Vejo as empresas signatárias do Fórum se posicionado muito bem, incluindo a questão LGBTI+ como respeito a ser praticado com todas as pessoas. Elas dão voz a seus colaboradores LGBTI+ e aliados para expressar que estão construindo ambientes e relacionamentos inclusivos, que é prática da empresa respeitar esse grupo e que isso faz parte de seus valores, de sua identidade.
É um tom adequado para as empresas, sem “oba-oba”, posturas oportunistas que não se sustentam depois com críticas. Por isso escutamos a presidência das organizações e elas falam com muita naturalidade do tema no sentido de mostrar interna ou externamente que estranho seria desconsiderar as pessoas LGBTI+ como sujeitas de direitos. No Fórum, temos como propósito colocar em prática o que está dito no artigo 1º da Declaração Universal dos Direitos Humanos: “todas as pessoas nascem livres e iguais em dignidade e direitos”.
MM360 – Quais direitos e resultados já conquistados que são importantes listar? E quais ainda precisamos conquistar?
Os direitos LGBTI+ estão inseridos de forma transversal na Lei Maria da Penha, na Lei Brasileira da Inclusão da pessoa com deficiência, no Estatuto da Juventude ou, genericamente, na própria Constituição, no Estatuto da Criança e do Adolescente, por exemplo. É uma questão da visibilidade para isso, para que os direitos sejam efetivamente promovidos e garantidos.

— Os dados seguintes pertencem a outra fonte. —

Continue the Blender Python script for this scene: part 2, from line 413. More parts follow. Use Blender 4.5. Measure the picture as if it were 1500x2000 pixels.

Por decisão do STF, temos a questão do casamento civil que, aliás, foi um dos temas importantes na criação do Fórum. Havia empresas que, mesmo depois do casamento civil, ainda diziam que voluntariamente ofereciam planos de saúde para casais do mesmo sexo.
Não é mais questão de escolha, mas uma obrigação. Assim também a questão da adoção, dos filhos, da inclusão da prática de violências LGBTI+fóbicas como crime, nome social, processos transexualizador, proibição da “cura gay”, o ensino sobre diversidade sexual, a retirada de restrição para doação de sangue, entre outros, são conquistas que impactam a gestão empresarial e ajudam no posicionamento das empresas. Elas possuem um papel importante para garantir que as conquistas, que promovem direitos iguais, sejam colocadas em prática. Isso passa por pessoas, lideranças e colaboradores em geral, que compreendem seu papel para termos um mercado corporativo mais sustentável em um mundo sustentável.